Drewry has published the weekly Cancelled Sailings Tracker service which provides a snapshot of cancelled sailings announced by each container shipping alliance against the total number of scheduled sailings.
During the eighth week (20 February – 26 February) and the 12th week (20 March – 26 March) of the year, 71 cancelled sailings were announced throughout the Transpacific, Transatlantic, and Asia-North Europe & Mediterranean trades, indicating a 10% cancellation rate.
According to Drewry’s report, 65% of the blank sailings will be in the Transpacific Eastbound traffic, 28% in Asia-North Europe and the Mediterranean, and 7% in the Transatlantic Westbound trade.

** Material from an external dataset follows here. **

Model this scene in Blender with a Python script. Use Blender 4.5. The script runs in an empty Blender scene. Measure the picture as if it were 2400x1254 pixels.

The Drewry shipping analysts said THE Alliance (Hapag-Lloyd, Yang Ming, ONE and HMM) has announced 43 cancellations for the next five weeks, followed by OCEAN Alliance (CMA CGM, COSCO, Evergreen and OOCL) and 2M (MSC and Maersk) with 12 and 4 cancellations, respectively. Meanwhile, 12 blank sailings were deployed in non-alliance services over the same period of time.
Drewry noted that attempts of the ocean carriers to align supply with demand have failed to reverse the decline in spot rates in a market where East-West load factors also continue to weaken.
Following the period of extensive blank sailings and service suspensions over Chinese New Year (21 January – 20 February), there will be fewer cancelled sailings in March than seen over the July 2022-February 2023 period, resulting in more capacity being released., according to the report.
Drewry said that between the eighth and the twelfth weeks of the year, only 71 cancellations have been announced, compared to 171 between the fourth and the eighth weeks of 2023.